Instructions for the task:
Emit the data below verbatim, stripping out any pictures.

Record excerpts:
══════
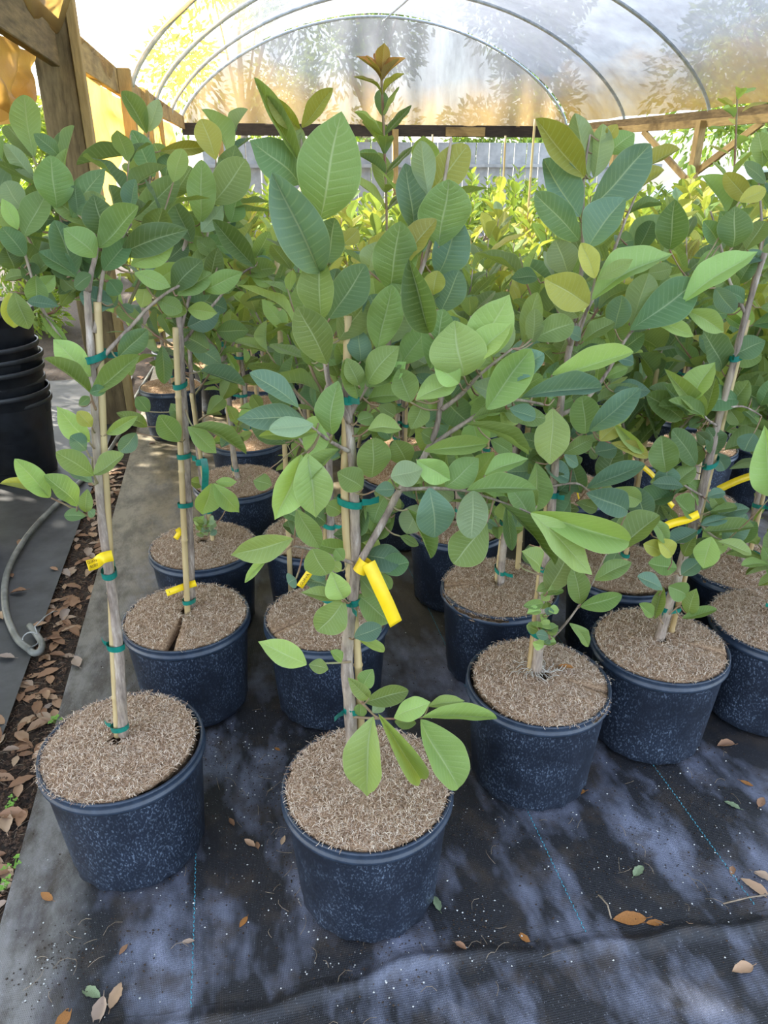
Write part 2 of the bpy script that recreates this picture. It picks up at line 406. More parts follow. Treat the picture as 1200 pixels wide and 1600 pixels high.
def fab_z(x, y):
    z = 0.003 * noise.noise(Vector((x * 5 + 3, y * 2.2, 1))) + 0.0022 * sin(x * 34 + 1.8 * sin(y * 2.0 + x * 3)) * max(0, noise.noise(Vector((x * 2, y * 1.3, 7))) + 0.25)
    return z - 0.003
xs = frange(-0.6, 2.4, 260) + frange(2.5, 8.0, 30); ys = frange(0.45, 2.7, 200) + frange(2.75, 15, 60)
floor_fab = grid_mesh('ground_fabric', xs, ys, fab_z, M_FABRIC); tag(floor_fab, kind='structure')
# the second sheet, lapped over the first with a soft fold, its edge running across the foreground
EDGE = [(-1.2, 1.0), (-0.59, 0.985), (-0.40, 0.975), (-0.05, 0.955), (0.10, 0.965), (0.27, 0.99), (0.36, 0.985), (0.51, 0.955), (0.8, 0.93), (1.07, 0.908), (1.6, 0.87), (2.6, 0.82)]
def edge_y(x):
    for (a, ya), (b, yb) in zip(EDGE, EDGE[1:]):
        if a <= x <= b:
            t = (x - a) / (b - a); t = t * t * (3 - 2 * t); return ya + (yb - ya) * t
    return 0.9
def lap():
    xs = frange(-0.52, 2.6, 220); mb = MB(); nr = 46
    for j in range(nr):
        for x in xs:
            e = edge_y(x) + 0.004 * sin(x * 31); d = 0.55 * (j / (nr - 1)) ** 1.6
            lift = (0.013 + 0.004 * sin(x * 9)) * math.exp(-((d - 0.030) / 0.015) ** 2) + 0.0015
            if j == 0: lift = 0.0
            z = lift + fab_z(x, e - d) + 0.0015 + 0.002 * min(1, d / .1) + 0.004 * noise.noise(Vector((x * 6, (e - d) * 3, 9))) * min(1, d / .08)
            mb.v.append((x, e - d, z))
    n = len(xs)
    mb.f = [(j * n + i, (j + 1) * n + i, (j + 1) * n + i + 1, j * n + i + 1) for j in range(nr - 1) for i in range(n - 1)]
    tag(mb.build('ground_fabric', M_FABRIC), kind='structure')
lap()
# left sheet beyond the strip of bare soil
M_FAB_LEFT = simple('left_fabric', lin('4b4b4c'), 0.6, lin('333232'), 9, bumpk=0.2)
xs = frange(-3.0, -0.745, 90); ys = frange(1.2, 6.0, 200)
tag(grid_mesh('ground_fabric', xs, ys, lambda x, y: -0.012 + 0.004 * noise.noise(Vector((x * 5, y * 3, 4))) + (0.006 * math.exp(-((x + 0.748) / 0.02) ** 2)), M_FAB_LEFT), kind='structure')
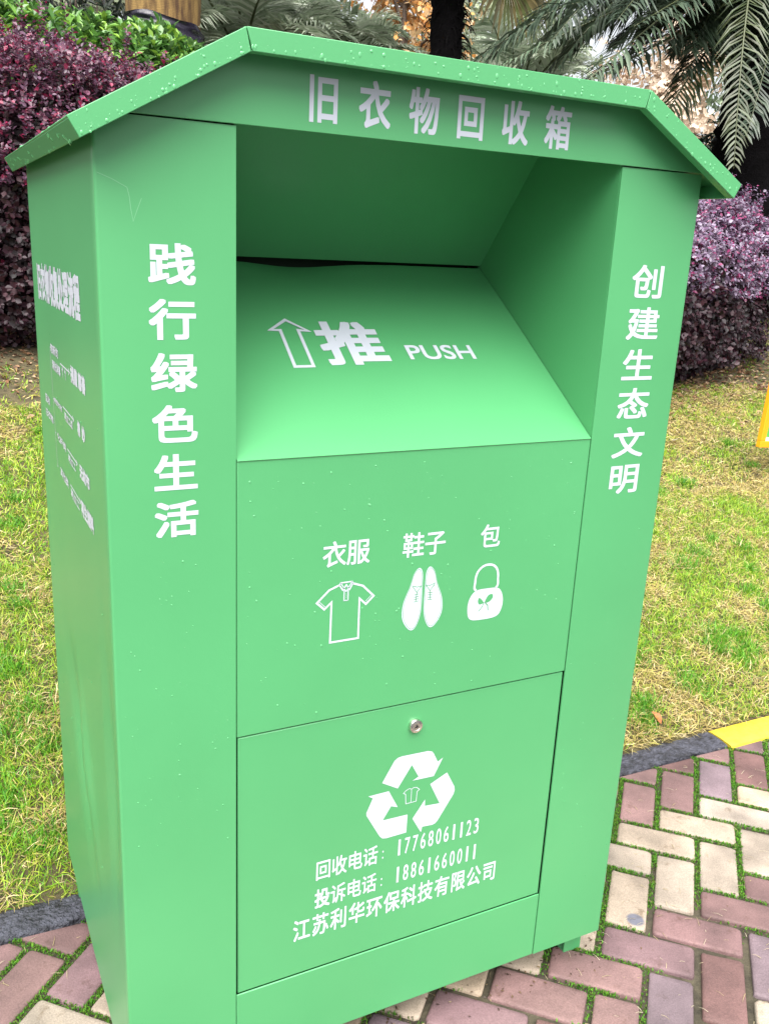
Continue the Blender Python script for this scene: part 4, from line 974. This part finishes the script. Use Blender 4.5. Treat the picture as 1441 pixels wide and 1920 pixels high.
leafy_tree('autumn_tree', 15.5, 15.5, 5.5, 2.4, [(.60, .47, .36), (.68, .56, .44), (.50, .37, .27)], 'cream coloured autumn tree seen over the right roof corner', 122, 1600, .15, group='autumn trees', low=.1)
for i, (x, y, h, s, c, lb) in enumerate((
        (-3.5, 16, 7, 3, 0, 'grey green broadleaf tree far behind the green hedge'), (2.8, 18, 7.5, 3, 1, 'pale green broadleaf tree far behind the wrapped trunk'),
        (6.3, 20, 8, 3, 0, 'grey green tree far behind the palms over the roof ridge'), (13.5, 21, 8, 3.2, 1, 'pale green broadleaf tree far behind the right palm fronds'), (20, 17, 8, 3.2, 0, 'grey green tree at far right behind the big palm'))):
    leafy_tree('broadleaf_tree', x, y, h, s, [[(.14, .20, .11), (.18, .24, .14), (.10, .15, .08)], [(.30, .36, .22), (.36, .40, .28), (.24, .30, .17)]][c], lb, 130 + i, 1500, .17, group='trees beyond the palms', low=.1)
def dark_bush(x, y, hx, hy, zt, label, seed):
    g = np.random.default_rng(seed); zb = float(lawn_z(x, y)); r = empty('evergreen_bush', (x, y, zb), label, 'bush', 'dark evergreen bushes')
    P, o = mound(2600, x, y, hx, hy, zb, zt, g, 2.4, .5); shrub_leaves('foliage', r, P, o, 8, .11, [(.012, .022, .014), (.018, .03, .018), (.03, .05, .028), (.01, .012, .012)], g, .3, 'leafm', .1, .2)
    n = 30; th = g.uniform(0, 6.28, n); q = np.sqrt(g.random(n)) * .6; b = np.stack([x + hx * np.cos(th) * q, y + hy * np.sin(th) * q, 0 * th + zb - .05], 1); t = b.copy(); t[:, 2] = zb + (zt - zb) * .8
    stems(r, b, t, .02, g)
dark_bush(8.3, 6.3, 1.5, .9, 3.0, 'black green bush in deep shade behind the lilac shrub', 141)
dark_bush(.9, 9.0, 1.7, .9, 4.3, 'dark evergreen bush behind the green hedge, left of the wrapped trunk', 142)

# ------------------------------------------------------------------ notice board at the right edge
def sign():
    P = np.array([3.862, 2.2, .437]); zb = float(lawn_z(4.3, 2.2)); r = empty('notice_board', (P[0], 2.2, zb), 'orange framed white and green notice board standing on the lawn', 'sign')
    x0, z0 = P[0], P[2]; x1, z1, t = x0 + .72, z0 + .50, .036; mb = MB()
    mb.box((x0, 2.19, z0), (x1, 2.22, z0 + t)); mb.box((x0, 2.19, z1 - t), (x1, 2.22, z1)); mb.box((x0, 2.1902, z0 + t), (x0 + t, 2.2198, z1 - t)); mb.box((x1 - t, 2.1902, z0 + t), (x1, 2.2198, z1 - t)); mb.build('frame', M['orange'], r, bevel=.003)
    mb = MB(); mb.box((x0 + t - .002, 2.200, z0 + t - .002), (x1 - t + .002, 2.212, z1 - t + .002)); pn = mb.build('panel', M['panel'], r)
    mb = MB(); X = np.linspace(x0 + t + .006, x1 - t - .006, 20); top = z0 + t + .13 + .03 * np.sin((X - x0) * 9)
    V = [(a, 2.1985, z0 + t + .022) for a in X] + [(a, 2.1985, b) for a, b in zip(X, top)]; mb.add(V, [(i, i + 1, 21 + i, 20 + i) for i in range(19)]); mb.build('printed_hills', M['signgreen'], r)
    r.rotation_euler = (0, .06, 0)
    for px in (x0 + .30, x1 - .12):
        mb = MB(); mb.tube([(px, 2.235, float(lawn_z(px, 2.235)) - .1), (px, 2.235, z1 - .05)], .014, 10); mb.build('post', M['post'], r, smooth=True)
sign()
══════
Solution to the problem:
Write part 2 of the bpy script that recreates this picture. It picks up at line 406. More parts follow. Treat the picture as 1200 pixels wide and 1600 pixels high.
def fab_z(x, y):
    z = 0.003 * noise.noise(Vector((x * 5 + 3, y * 2.2, 1))) + 0.0022 * sin(x * 34 + 1.8 * sin(y * 2.0 + x * 3)) * max(0, noise.noise(Vector((x * 2, y * 1.3, 7))) + 0.25)
    return z - 0.003
xs = frange(-0.6, 2.4, 260) + frange(2.5, 8.0, 30); ys = frange(0.45, 2.7, 200) + frange(2.75, 15, 60)
floor_fab = grid_mesh('ground_fabric', xs, ys, fab_z, M_FABRIC); tag(floor_fab, kind='structure')
# the second sheet, lapped over the first with a soft fold, its edge running across the foreground
EDGE = [(-1.2, 1.0), (-0.59, 0.985), (-0.40, 0.975), (-0.05, 0.955), (0.10, 0.965), (0.27, 0.99), (0.36, 0.985), (0.51, 0.955), (0.8, 0.93), (1.07, 0.908), (1.6, 0.87), (2.6, 0.82)]
def edge_y(x):
    for (a, ya), (b, yb) in zip(EDGE, EDGE[1:]):
        if a <= x <= b:
            t = (x - a) / (b - a); t = t * t * (3 - 2 * t); return ya + (yb - ya) * t
    return 0.9
def lap():
    xs = frange(-0.52, 2.6, 220); mb = MB(); nr = 46
    for j in range(nr):
        for x in xs:
            e = edge_y(x) + 0.004 * sin(x * 31); d = 0.55 * (j / (nr - 1)) ** 1.6
            lift = (0.013 + 0.004 * sin(x * 9)) * math.exp(-((d - 0.030) / 0.015) ** 2) + 0.0015
            if j == 0: lift = 0.0
            z = lift + fab_z(x, e - d) + 0.0015 + 0.002 * min(1, d / .1) + 0.004 * noise.noise(Vector((x * 6, (e - d) * 3, 9))) * min(1, d / .08)
            mb.v.append((x, e - d, z))
    n = len(xs)
    mb.f = [(j * n + i, (j + 1) * n + i, (j + 1) * n + i + 1, j * n + i + 1) for j in range(nr - 1) for i in range(n - 1)]
    tag(mb.build('ground_fabric', M_FABRIC), kind='structure')
lap()
# left sheet beyond the strip of bare soil
M_FAB_LEFT = simple('left_fabric', lin('4b4b4c'), 0.6, lin('333232'), 9, bumpk=0.2)
xs = frange(-3.0, -0.745, 90); ys = frange(1.2, 6.0, 200)
tag(grid_mesh('ground_fabric', xs, ys, lambda x, y: -0.012 + 0.004 * noise.noise(Vector((x * 5, y * 3, 4))) + (0.006 * math.exp(-((x + 0.748) / 0.02) ** 2)), M_FAB_LEFT), kind='structure')
Continue the Blender Python script for this scene: part 4, from line 974. This part finishes the script. Use Blender 4.5. Treat the picture as 1441 pixels wide and 1920 pixels high.
leafy_tree('autumn_tree', 15.5, 15.5, 5.5, 2.4, [(.60, .47, .36), (.68, .56, .44), (.50, .37, .27)], 'cream coloured autumn tree seen over the right roof corner', 122, 1600, .15, group='autumn trees', low=.1)
for i, (x, y, h, s, c, lb) in enumerate((
        (-3.5, 16, 7, 3, 0, 'grey green broadleaf tree far behind the green hedge'), (2.8, 18, 7.5, 3, 1, 'pale green broadleaf tree far behind the wrapped trunk'),
        (6.3, 20, 8, 3, 0, 'grey green tree far behind the palms over the roof ridge'), (13.5, 21, 8, 3.2, 1, 'pale green broadleaf tree far behind the right palm fronds'), (20, 17, 8, 3.2, 0, 'grey green tree at far right behind the big palm'))):
    leafy_tree('broadleaf_tree', x, y, h, s, [[(.14, .20, .11), (.18, .24, .14), (.10, .15, .08)], [(.30, .36, .22), (.36, .40, .28), (.24, .30, .17)]][c], lb, 130 + i, 1500, .17, group='trees beyond the palms', low=.1)
def dark_bush(x, y, hx, hy, zt, label, seed):
    g = np.random.default_rng(seed); zb = float(lawn_z(x, y)); r = empty('evergreen_bush', (x, y, zb), label, 'bush', 'dark evergreen bushes')
    P, o = mound(2600, x, y, hx, hy, zb, zt, g, 2.4, .5); shrub_leaves('foliage', r, P, o, 8, .11, [(.012, .022, .014), (.018, .03, .018), (.03, .05, .028), (.01, .012, .012)], g, .3, 'leafm', .1, .2)
    n = 30; th = g.uniform(0, 6.28, n); q = np.sqrt(g.random(n)) * .6; b = np.stack([x + hx * np.cos(th) * q, y + hy * np.sin(th) * q, 0 * th + zb - .05], 1); t = b.copy(); t[:, 2] = zb + (zt - zb) * .8
    stems(r, b, t, .02, g)
dark_bush(8.3, 6.3, 1.5, .9, 3.0, 'black green bush in deep shade behind the lilac shrub', 141)
dark_bush(.9, 9.0, 1.7, .9, 4.3, 'dark evergreen bush behind the green hedge, left of the wrapped trunk', 142)

# ------------------------------------------------------------------ notice board at the right edge
def sign():
    P = np.array([3.862, 2.2, .437]); zb = float(lawn_z(4.3, 2.2)); r = empty('notice_board', (P[0], 2.2, zb), 'orange framed white and green notice board standing on the lawn', 'sign')
    x0, z0 = P[0], P[2]; x1, z1, t = x0 + .72, z0 + .50, .036; mb = MB()
    mb.box((x0, 2.19, z0), (x1, 2.22, z0 + t)); mb.box((x0, 2.19, z1 - t), (x1, 2.22, z1)); mb.box((x0, 2.1902, z0 + t), (x0 + t, 2.2198, z1 - t)); mb.box((x1 - t, 2.1902, z0 + t), (x1, 2.2198, z1 - t)); mb.build('frame', M['orange'], r, bevel=.003)
    mb = MB(); mb.box((x0 + t - .002, 2.200, z0 + t - .002), (x1 - t + .002, 2.212, z1 - t + .002)); pn = mb.build('panel', M['panel'], r)
    mb = MB(); X = np.linspace(x0 + t + .006, x1 - t - .006, 20); top = z0 + t + .13 + .03 * np.sin((X - x0) * 9)
    V = [(a, 2.1985, z0 + t + .022) for a in X] + [(a, 2.1985, b) for a, b in zip(X, top)]; mb.add(V, [(i, i + 1, 21 + i, 20 + i) for i in range(19)]); mb.build('printed_hills', M['signgreen'], r)
    r.rotation_euler = (0, .06, 0)
    for px in (x0 + .30, x1 - .12):
        mb = MB(); mb.tube([(px, 2.235, float(lawn_z(px, 2.235)) - .1), (px, 2.235, z1 - .05)], .014, 10); mb.build('post', M['post'], r, smooth=True)
sign()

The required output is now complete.